Soltanto in due luoghi si può definire arbitrariamente un significato diverso dall'essenza: l'arte ed il gioco.
Non è un caso, quindi, che il tangram sia spesso considerato un gioco. La descrizione e l'interpretazione della realtà sono attività umane che illuminano la nostra schizofrenia tra il mondo vissuto e quello percepito. Intravedo la ragione di questa dissociazione nella nostra grande ed affinata capacità di interagire con gli altri. Probabilmente, due cani si scambiano soltanto incontrovertibili verità, anche se all'occorrenza possono dubitare della loro grandezza o della loro esistenza. Ma si tratta sempre di dubbi interni, personali, che si infrangono di fronte alle ondate dei fatti.

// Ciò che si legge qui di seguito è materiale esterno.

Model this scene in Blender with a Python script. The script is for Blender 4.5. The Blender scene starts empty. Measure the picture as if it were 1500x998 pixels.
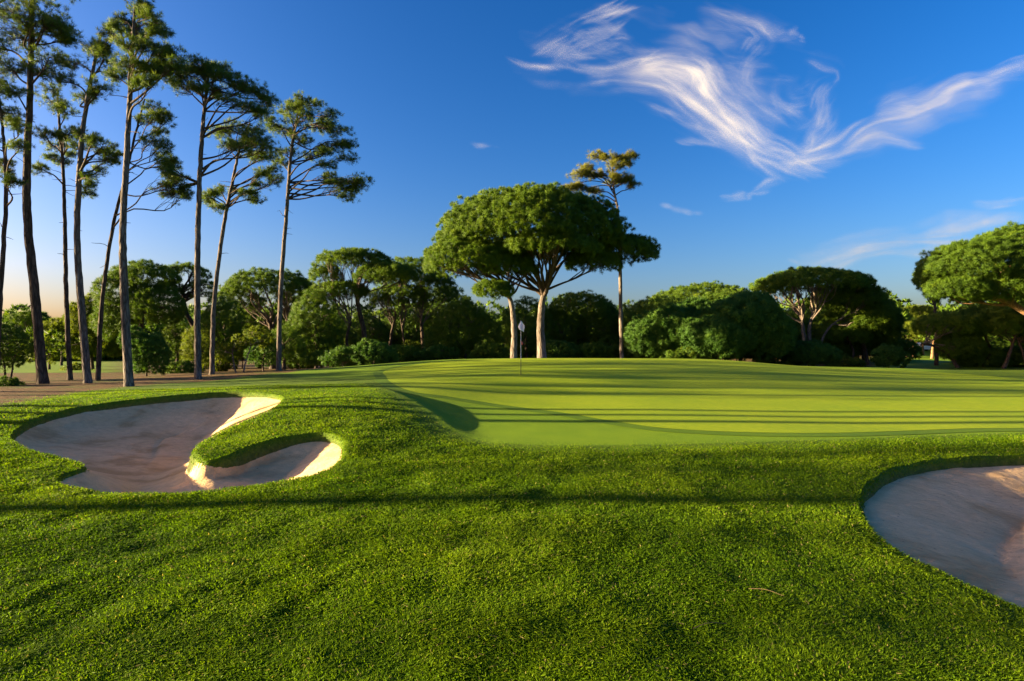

Siamo l'animale che ride del doppio senso, che costruisce universi di fantasia, che crede a ciò che crede. Ma perché siamo così? Perché dobbiamo difendere la nostra libertà da quella degli altri, anche se possiamo percepirla?
L'illusione ottica del coniglio che è anche un papero, anche se è soltanto un pezzo di carta con una certa forma. Il cigno sveglio ed il cigno addormentato, costruiti con gli stessi elementi del tangram. Non è un caso, forse, che prima della morte più importante della cultura occidentale, dei soldati si giocassero ai dadi una veste stracciata.
Il gioco, così come l'arte che rappresenta la scena senza essere la scena - e che può quindi permettersi di utilizzare vestiti di un altro periodo storico e paesaggi di un altro luogo, senza per questo negare o distorcere la realtà - è la rappresentazione della possibilità, intesa come intenzione, di modificare la realtà.
E' una promessa, una promessa ripetuta a noi stessi, una promessa per accordarci tra noi e forse, un giorno, sovvertire la seria immutabilità del reale.